Salvi, es ds passato nella Sinistra democratica: "Un partito vero non nasce scegliendo il leader. Ora c'è il rischio di destabilizzare il governo"

"Il Pd? Solo propaganda fatta bene"
Roma - Senatore Cesare Salvi, dal ’71 fino allo scioglimento della scorsa primavera lei ha militato nel Pci-Pds-Ds. Avrà notato anche lei una precisione più che bulgara, da vecchia Ddr, nella gestione di queste primarie...
«La partecipazione è stata immensa e deve indurre a riflettere. Però è vero: dalle liste ai risultati, al trattamento dei media, mi pare che tutto sia stato preparato con, diciamo, attenzione veltroniana».

Walter, il solito mago di comunicazione e propaganda.
«La campagna tivù ha certamente aiutato, ho visto presentare schede e simboli come se si trattasse di elezioni vere... Però sbaglierebbe chi si fermasse a questo. La grande partecipazione è stata una risposta all’antipolitica.
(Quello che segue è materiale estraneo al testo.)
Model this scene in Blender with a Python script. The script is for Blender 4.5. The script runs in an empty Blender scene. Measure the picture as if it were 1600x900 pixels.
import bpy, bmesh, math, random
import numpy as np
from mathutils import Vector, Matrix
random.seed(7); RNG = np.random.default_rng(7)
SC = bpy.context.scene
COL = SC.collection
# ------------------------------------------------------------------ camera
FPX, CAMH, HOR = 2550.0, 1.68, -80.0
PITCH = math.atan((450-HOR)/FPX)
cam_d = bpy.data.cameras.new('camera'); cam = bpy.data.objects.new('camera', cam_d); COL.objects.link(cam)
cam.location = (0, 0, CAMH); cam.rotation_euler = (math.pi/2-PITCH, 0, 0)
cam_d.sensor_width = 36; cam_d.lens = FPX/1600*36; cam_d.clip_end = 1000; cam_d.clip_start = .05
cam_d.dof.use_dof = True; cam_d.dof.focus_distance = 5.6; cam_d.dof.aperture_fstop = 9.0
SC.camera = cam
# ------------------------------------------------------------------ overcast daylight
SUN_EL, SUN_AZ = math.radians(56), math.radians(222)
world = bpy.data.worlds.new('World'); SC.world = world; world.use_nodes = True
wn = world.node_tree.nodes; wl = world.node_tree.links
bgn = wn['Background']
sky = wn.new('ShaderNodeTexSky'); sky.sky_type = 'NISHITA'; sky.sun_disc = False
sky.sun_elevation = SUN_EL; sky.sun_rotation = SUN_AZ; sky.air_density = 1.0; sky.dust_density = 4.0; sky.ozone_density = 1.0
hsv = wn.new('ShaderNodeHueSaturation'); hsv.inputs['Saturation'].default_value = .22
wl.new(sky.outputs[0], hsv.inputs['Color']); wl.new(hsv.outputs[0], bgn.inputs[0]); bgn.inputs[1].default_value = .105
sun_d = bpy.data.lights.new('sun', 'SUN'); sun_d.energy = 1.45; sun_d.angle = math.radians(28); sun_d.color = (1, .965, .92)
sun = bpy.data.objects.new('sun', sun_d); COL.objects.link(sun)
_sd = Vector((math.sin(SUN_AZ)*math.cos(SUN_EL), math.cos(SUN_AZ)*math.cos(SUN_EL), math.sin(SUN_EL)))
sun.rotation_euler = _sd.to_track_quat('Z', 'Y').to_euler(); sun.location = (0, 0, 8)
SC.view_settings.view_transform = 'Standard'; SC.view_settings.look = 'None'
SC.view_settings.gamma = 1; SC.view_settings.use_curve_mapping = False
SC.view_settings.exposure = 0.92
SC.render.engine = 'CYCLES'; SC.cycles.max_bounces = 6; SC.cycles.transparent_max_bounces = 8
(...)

Così come anche la manifestazione di An ha avuto un grande successo...».

Ah, non erano elezioni vere?
«Chi ha potuto mai pensarlo?».

In effetti mancavano concorrenti veri: chessò, D’Alema, Bersani, Marini, Pannella, Di Pietro...
«Diciamo che si è trattato di una manifestazione riuscita».

Manifestazione?
«Propaganda fatta bene. La bizzarria è un’altra».

Pensavamo fosse questa.
«Un partito vero non nasce eleggendo un leader».

Trionfo della scienza politica anche nelle percentuali dei candidati. Tutto perfetto. Troppo?
«Se vuole sostenere che si è votato con liste bloccate, le stesse del tanto vituperato sistema delle Politiche, il Porcellum, ha ragione...».

Stalin non era in ogni seggio per controllare?
«...Se insinua invece che le burocrazie da cui è nato il Pd siano riuscite a controllare ogni voto è su una falsa pista. Riduttivo pensare soltanto alla grande macchina del Pci di un tempo: la gente ha partecipato per lanciare un messaggio, anzi due. Basta risse, unitevi. E svegliatevi, non mollate, Berlusconi è al 55-60 per cento!».

Resta il fatto che il 75 per cento di Veltroni, come dire?, era nell’aria fin dall’inizio.
«Capita, quando i veti tra le burocrazie dei due partiti cadono, capendo che l’unica persona che avrebbe potuto salvarli dallo sfracello era Veltroni. Qualsiasi persona di buonsenso l’avrebbe fatto».

Ora Prodi è sulla graticola.
«Tutto dipende da Veltroni. Come gestirà il partito, e il piano delle alleanze. Questo è il vero punto interrogativo. È chiaro che questo governo non è un monocolore Pd, ma una coalizione obbligata con la sinistra. Se qualcuno volesse inaugurare in questa legislatura alleanze di nuovo conio - e c’è soltanto quella con Berlusconi - è ovvia la destabilizzazione».

A Letta junior, in campagna elettorale, è sfuggito un esplicito riferimento alla «crisi di governo d’autunno». Ci siamo?
«Si sa che in periodo di finanziaria una crisi di governo sarebbe particolarmente grave. Ma è quanto hanno minacciato esplicitamente i centristi di Dini, mettendo nel mirino la manovra. Non altri».

Vede almeno un rimpasto per sedare i risorgenti appetiti?
«Se è la lotta per mettere gli uomini di Veltroni e della Bindi al posto di quelli di D’Alema e Rutelli, è inutile e pericoloso. Il governo va reso snello ripristinando la legge Bassanini e revocando la normativa che ha consentito lo “spacchettamento”. Un salutare dimagramento ci sarebbe voluto fin dall’inizio».

Voi della Sinistra alternativa parlate parlate: intanto il Pd è realtà e la Cosa rossa una chimera.
«Spero che lo choc serva a porre subito rimedio al forte ritardo, perché più tarda l’unità, più i cinque partitini della sinistra enfatizzano le differenze, per rendersi visibili».

Ma siete sempre in disaccordo su tutto.
«È vero, dobbiamo lanciare un appello... Se non alla disciplina di partito, come si sarebbe detto un tempo, al comune sentire del senso di responsabilità».

Chiacchiere, se non fate anche voi un evento mediatico che funzioni.
«Chiaro. Per questo subito va fatta un’Assemblea costituente del partito della sinistra, con una fase intermedia di Federazione di partiti e singoli individui, retta da una direzione comune e con un simbolo già presente alle amministrative di primavera. Un semplice cartello elettorale non basta più».

Poi primarie per un leader.
«Tendenzialmente sono refrattario, e comunque per ora non vedo un nome che si imponga.

A noi socialisti non piace affidarci a un salvatore della patria».

Dica la verità, ha avuto la tentazione di andare a votare?
«Siamo seri. Io sono di stampo antico. Allora sarei potuto andare anche alla manifestazione di Fini...».

Ne condivideva la piattaforma?
«No, e nemmeno quella del Pd. Ognuno sta bene a casa sua».